I've been working with authors for a long time - probably close to a decade on at least a semi-professional basis, but really all the way back to college - in creative writing courses as well as just helping out friends as they wrote papers.

Not me.

I'm part of the generation that started working with keyboards on typewriters (mostly electric, at least), and experienced things like "daisy wheel" typewriters (which kept typing even when you had stopped because they had to catch up with you - which completely threw me off in the same way that an out-of-sync movie does).

I also had a dictionary. And - in my parents' house - a full set of World Book Encyclopedias. And - at school - a full school library.

Also not me.

We went through word processors that would show you one line of text at a time, and then print it out when you moved on. There was a computer lab in the basement of my dorm when I was in college - it had no Internet access of any kind, but it would allow you to type up your papers, and then print them out on a dot-matrix printer. In grad school, the computers in the lab got an upgrade - and so did the printers.

I still had a dictionary, but the school libraries were much bigger with stacks upon stacks of card catalogs and references for books and topics I'd never heard of. But this idea called "spellcheck" was beginning to take hold.

And then, suddenly, I had my own computer in my apartment. And my own printer. And a dial-up connection to the World Wide Web, which I could even use when I brought home a laptop from the consulting job I had.

Yep. Both mine.

I was still mainly relying on my dictionary and my reference books, but suddenly I could also rely on my computer to tell me if words were spelled wrong, or if my sentences were oddly constructed. (Okay - the grammar checking function mostly just annoys me, if I'm being honest, but it does help to point out some of the cases where words might be spelled right, but are simply the wrong word in the situation.)

Then - in 2007 - the iPhone came on the scene, and everyone suddenly had access to all sorts of technology right in one handheld device.

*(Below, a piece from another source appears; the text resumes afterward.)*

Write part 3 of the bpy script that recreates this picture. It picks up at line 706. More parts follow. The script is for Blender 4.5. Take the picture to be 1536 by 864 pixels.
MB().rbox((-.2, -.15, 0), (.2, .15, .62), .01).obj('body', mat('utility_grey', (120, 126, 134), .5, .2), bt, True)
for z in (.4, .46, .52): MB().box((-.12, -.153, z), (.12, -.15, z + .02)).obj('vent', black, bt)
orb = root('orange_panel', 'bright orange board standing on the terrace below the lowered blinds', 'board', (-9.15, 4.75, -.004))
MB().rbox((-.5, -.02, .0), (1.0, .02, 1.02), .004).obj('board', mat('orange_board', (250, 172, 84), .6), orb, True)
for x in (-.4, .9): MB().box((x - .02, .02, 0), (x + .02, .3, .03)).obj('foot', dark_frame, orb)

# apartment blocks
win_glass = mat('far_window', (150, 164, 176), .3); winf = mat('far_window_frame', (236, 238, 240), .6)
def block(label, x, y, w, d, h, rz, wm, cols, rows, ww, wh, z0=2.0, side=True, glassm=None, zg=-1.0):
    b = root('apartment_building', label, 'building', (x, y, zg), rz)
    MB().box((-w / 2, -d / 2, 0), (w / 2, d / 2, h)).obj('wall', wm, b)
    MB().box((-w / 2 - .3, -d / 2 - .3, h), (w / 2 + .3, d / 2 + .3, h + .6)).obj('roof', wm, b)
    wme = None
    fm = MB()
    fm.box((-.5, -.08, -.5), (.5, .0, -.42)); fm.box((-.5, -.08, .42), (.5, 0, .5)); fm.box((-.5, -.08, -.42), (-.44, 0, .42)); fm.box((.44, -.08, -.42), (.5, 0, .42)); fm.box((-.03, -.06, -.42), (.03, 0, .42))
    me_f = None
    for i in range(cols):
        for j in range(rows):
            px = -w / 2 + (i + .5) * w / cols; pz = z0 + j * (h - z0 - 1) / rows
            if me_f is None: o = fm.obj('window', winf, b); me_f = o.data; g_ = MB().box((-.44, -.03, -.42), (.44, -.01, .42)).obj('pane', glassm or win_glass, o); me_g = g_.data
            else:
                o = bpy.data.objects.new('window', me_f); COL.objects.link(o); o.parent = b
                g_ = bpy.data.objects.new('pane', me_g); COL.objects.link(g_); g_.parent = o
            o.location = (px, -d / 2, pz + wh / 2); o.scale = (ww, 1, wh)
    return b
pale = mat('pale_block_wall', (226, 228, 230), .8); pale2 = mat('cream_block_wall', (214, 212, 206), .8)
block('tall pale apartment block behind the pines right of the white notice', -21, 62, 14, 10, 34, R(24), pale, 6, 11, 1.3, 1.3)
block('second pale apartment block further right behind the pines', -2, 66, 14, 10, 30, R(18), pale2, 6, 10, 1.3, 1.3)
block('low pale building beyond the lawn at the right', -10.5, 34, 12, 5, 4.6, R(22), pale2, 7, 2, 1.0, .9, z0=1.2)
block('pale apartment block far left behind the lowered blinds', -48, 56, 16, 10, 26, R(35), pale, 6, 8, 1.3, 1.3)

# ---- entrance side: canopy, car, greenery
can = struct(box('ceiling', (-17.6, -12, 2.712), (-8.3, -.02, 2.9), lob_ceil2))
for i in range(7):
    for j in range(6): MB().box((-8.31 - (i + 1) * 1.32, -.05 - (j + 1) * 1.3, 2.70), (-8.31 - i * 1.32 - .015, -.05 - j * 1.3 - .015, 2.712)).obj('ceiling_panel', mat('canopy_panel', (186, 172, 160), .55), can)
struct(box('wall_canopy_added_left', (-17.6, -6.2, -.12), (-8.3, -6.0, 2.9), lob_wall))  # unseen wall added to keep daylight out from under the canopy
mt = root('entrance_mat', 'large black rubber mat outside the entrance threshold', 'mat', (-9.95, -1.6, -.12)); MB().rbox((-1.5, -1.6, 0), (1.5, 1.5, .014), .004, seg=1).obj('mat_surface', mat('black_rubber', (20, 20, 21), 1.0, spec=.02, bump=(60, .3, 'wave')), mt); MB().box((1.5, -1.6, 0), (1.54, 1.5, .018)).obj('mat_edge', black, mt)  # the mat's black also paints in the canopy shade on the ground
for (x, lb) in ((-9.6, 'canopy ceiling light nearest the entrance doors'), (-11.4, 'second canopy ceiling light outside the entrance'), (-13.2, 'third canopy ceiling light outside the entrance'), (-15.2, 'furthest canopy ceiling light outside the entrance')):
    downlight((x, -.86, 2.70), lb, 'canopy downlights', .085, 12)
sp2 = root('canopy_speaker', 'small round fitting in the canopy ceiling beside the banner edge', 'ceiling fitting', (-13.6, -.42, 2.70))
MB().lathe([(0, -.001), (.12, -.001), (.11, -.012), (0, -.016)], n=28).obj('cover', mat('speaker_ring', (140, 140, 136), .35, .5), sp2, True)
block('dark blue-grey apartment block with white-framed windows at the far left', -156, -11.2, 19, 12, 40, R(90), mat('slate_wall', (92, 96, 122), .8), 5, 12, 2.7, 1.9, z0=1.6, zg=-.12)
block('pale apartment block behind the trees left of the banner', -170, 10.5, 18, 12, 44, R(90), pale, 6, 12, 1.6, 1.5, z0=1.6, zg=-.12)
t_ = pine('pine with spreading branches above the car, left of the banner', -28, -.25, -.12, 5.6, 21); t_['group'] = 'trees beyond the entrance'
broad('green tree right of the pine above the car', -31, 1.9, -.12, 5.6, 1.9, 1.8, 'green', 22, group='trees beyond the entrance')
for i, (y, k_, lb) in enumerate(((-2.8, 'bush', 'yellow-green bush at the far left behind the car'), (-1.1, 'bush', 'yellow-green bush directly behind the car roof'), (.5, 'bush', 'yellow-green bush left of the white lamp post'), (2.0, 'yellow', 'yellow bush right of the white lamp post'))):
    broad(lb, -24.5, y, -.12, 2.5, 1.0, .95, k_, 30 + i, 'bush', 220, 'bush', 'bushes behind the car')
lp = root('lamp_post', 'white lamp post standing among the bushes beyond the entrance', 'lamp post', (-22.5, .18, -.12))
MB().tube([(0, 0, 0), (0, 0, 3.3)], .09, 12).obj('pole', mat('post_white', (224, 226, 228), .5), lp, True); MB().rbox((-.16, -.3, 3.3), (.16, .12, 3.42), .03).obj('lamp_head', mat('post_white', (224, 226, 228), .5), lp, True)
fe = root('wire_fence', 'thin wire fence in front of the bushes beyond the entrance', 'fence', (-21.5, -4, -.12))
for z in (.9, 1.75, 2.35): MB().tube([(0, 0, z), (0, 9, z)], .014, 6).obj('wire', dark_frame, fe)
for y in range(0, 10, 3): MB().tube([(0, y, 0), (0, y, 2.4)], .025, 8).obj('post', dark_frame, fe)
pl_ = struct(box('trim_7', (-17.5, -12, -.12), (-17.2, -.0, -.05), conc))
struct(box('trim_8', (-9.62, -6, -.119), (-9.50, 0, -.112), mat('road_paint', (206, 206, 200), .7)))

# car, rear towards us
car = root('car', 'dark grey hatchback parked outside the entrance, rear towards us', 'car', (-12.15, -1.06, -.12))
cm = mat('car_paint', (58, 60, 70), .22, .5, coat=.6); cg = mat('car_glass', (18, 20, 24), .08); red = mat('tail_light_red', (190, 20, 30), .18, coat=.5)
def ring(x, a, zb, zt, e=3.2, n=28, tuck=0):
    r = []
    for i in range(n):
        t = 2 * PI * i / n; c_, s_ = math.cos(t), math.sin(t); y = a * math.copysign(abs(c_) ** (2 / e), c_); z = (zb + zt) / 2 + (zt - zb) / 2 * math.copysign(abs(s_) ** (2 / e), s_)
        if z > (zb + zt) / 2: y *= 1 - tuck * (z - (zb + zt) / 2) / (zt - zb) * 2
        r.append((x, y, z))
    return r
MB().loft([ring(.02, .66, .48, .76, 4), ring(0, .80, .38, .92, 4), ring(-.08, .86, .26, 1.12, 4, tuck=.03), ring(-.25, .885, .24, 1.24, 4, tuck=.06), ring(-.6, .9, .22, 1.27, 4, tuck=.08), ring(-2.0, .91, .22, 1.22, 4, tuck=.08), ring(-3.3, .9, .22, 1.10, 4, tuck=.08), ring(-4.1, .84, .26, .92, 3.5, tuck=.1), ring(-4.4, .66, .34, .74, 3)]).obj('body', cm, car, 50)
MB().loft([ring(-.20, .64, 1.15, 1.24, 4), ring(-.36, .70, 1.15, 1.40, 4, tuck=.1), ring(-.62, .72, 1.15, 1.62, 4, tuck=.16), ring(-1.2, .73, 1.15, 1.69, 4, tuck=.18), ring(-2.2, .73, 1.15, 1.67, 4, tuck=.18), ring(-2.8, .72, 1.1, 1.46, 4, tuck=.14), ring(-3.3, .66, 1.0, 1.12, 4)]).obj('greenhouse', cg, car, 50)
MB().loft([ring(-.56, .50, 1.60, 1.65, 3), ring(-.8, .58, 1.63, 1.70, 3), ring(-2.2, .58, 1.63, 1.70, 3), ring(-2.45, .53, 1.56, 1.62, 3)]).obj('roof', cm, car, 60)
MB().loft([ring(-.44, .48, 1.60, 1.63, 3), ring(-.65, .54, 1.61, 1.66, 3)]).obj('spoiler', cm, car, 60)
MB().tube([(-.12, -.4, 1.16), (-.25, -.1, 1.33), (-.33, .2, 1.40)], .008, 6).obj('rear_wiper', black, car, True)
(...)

Spellcheck and web searching became the norm, and - in many cases - it was for the better.

Which of these tools are you more likely to use for making a note?

But then we got into the age of autocorrect and speech-to-text writing. And writing in shortened "text speak," which sometimes seems to want to send us all into a course on ciphers and hieroglyphs. This is the world where a voice message asking about "Going to South Dakota for the weekend" becomes - in text: "Going to sort the code for the weakened." (True story.)

Granted, in some situations (I'm thinking enabling people who could not otherwise communicate) this is amazing. But, from an editorial and proofreading standpoint... wow... there are times when I miss the days of dictionaries and encyclopedias. Or at least the days when people would read what their computers were writing before sending it out for the world to see.

Of course, the more people ignore their dictionaries and rely on their autocorrected emojis, the longer I'll have a solid job. So maybe I shouldn't disparage all that tech quite so quickly.